==== Records for this exercise ====
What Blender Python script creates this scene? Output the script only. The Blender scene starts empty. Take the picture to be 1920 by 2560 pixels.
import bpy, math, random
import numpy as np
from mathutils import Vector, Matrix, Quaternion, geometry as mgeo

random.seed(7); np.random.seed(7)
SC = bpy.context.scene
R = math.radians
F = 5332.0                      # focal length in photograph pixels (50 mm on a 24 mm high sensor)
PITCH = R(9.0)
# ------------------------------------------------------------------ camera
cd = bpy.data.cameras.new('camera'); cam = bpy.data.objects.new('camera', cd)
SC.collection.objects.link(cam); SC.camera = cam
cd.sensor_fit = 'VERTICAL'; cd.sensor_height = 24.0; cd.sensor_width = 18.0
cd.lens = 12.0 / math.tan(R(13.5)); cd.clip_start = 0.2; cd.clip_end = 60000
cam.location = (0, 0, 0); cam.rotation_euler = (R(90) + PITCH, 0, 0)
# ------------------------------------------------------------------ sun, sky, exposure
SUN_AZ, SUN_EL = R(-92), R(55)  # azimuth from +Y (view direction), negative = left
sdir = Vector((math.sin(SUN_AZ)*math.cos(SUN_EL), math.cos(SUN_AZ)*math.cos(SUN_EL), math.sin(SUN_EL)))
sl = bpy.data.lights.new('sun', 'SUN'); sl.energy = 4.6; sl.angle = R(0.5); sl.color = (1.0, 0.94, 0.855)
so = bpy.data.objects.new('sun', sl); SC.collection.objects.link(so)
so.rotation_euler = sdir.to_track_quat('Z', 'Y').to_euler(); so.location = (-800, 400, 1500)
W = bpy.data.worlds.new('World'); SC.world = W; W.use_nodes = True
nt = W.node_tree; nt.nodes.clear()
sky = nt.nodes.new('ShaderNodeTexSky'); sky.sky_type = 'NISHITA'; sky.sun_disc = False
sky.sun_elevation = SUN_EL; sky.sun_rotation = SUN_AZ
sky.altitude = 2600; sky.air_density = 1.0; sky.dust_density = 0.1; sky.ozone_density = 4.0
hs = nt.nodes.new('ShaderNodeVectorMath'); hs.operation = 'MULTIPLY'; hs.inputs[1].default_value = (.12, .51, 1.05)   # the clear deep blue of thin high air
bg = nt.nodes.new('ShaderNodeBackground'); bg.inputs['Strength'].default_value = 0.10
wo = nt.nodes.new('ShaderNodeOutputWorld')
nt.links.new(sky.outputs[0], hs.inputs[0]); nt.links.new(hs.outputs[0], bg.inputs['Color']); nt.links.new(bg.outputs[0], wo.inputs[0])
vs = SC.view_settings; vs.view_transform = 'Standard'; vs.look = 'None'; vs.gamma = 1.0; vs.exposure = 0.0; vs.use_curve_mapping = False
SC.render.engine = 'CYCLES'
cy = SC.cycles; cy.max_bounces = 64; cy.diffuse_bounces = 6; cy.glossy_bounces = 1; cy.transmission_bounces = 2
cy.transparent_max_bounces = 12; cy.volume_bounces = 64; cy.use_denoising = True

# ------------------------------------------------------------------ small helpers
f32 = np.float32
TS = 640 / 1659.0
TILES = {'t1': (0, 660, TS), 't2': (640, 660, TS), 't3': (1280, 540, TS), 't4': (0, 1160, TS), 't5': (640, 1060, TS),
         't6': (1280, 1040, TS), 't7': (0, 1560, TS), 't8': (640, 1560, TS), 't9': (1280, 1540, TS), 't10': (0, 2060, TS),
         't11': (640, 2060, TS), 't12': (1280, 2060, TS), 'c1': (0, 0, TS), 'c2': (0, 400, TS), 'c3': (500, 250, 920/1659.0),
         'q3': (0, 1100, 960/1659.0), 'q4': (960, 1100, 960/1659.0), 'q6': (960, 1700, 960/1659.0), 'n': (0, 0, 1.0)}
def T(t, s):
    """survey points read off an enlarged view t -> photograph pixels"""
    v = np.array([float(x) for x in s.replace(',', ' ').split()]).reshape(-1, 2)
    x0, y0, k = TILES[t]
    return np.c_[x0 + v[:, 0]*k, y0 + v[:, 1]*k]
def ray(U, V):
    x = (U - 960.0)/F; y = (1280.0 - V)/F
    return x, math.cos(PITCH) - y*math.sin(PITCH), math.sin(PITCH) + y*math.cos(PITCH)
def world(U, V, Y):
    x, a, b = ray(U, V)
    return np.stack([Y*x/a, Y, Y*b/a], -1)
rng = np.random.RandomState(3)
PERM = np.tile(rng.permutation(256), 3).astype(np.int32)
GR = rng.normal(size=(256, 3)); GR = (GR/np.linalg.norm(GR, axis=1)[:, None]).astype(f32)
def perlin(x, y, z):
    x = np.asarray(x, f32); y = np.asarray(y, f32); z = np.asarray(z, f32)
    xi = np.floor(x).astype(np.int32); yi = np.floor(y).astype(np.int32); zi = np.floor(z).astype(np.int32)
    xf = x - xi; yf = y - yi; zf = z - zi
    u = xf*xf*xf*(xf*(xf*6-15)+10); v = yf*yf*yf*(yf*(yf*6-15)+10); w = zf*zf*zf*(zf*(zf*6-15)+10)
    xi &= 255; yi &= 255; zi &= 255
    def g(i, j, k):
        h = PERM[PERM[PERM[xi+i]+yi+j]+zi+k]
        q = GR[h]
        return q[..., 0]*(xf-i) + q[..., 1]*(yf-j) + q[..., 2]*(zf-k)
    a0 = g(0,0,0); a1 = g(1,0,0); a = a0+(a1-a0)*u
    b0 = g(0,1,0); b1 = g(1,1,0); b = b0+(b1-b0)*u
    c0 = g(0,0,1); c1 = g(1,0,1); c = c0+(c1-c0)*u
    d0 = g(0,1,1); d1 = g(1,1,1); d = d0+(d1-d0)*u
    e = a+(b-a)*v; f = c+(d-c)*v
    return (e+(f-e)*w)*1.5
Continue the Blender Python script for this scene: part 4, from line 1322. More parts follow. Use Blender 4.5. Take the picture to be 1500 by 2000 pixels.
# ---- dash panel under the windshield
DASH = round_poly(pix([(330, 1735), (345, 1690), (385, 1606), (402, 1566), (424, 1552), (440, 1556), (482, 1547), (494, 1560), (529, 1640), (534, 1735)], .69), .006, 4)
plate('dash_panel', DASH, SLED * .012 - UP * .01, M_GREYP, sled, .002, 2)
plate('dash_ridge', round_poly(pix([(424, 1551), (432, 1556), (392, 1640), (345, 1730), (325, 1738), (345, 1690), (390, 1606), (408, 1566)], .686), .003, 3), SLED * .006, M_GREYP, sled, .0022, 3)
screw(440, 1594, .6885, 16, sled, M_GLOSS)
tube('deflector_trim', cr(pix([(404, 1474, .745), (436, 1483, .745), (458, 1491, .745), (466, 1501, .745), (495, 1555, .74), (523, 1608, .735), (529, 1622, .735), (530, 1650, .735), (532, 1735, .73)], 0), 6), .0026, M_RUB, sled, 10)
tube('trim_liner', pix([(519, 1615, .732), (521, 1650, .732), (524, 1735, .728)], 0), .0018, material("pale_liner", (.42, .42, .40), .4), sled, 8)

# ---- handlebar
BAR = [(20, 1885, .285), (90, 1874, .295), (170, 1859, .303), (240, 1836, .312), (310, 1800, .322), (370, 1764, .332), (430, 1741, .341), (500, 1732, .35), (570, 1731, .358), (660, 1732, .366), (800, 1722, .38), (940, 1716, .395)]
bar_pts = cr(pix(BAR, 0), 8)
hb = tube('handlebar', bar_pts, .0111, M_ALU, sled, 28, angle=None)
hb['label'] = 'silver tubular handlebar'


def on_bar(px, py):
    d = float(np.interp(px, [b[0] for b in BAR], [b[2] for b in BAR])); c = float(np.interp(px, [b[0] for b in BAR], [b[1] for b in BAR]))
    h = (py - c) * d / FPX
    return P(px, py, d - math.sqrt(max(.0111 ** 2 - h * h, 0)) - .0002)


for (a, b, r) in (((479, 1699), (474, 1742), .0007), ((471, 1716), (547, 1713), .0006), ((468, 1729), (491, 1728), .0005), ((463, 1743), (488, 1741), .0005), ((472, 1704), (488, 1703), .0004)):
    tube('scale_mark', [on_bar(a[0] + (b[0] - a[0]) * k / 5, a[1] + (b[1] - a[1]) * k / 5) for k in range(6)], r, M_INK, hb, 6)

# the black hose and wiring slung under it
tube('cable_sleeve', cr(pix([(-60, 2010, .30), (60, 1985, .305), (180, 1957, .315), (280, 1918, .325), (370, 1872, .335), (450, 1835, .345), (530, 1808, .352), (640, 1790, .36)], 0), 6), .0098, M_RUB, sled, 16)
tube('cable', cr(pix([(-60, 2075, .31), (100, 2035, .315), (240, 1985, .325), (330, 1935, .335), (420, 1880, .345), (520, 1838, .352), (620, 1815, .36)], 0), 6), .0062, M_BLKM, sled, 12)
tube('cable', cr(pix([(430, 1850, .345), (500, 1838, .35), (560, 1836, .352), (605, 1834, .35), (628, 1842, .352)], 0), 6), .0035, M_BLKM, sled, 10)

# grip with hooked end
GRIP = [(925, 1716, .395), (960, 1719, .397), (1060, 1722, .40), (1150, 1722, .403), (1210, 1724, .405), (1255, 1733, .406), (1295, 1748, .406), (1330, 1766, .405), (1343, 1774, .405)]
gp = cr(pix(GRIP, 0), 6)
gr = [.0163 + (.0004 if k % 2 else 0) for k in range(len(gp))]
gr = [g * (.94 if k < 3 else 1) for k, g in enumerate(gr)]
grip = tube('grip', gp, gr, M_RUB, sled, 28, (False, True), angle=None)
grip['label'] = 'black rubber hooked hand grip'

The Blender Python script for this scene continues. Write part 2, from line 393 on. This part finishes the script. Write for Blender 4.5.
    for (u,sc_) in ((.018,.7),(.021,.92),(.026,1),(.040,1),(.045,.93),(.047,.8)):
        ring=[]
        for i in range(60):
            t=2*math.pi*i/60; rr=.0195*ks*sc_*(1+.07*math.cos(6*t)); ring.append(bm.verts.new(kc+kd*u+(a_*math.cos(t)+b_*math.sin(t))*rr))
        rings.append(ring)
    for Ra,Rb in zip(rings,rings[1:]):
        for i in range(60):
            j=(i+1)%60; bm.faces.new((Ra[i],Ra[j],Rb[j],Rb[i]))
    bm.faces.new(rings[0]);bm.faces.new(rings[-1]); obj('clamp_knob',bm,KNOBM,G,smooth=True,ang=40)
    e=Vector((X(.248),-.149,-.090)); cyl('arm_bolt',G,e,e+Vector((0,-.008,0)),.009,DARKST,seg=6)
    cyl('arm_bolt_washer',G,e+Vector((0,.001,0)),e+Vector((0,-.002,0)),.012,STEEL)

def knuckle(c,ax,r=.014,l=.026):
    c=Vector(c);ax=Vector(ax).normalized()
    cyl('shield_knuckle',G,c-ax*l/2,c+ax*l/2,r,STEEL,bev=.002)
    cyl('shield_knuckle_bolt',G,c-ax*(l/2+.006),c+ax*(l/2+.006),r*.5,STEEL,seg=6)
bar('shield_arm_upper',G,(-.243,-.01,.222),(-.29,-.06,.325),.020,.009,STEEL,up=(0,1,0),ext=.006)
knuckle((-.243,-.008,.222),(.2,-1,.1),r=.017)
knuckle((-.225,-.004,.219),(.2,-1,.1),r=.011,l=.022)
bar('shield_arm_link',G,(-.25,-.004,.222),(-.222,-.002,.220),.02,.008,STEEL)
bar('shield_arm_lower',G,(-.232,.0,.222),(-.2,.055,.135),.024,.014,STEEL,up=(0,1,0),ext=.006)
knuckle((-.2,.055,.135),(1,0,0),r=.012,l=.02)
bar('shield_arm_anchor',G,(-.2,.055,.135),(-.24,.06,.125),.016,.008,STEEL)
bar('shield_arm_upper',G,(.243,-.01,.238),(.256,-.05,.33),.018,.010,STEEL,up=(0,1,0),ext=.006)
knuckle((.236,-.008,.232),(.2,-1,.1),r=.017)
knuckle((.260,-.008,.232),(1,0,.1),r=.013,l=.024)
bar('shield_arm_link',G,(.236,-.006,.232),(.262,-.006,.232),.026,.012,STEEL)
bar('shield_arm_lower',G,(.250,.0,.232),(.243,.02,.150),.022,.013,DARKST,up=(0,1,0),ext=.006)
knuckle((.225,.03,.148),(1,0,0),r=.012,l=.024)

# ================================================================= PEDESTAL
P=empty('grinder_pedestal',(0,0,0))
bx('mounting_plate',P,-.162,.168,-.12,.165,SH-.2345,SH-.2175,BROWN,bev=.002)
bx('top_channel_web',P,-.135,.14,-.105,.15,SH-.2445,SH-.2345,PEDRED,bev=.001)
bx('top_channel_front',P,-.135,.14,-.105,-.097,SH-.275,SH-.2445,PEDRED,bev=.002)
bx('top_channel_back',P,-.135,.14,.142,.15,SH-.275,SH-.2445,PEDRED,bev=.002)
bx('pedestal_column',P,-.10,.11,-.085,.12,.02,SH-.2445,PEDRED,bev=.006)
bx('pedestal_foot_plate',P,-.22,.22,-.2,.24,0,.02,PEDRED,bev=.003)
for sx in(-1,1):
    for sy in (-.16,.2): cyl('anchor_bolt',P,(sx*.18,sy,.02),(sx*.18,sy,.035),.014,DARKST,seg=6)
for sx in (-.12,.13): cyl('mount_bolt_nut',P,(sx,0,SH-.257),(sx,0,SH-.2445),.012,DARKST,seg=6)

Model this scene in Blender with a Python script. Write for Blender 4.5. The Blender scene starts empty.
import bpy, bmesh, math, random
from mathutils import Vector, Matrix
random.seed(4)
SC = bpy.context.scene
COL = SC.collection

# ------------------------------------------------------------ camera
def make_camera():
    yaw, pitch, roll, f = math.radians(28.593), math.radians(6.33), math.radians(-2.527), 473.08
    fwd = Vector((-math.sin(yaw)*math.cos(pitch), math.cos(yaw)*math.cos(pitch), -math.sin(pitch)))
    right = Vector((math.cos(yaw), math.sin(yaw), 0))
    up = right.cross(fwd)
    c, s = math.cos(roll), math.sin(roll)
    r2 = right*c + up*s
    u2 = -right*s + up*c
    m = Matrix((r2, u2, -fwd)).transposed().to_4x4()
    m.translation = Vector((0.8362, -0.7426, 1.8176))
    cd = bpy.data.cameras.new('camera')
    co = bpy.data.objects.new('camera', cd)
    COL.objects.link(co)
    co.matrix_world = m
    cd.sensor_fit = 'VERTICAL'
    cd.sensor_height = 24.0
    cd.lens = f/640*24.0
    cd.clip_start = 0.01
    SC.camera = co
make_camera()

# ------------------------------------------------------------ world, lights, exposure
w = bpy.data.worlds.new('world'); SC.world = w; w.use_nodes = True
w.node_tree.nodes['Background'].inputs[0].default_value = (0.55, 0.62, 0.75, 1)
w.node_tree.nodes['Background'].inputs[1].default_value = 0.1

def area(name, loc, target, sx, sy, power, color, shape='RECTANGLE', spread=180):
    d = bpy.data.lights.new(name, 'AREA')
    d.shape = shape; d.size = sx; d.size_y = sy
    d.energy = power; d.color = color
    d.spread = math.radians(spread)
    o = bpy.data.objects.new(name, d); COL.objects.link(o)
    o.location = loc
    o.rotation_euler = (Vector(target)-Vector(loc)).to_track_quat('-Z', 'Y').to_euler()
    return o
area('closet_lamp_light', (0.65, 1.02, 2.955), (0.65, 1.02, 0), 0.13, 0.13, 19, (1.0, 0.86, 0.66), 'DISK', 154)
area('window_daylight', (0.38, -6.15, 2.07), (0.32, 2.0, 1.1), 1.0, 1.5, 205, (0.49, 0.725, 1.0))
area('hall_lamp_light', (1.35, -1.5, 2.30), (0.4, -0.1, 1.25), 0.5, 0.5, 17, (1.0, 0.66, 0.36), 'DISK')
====
Short problem :: Look above and repeat, character for character, the lines from the first one to the line with "from mathutils import Vector, Matrix, Quaternion, geometry", counting both.

Exercise response ::
What Blender Python script creates this scene? Output the script only. The Blender scene starts empty. Take the picture to be 1920 by 2560 pixels.
import bpy, math, random
import numpy as np
from mathutils import Vector, Matrix, Quaternion, geometry as mgeo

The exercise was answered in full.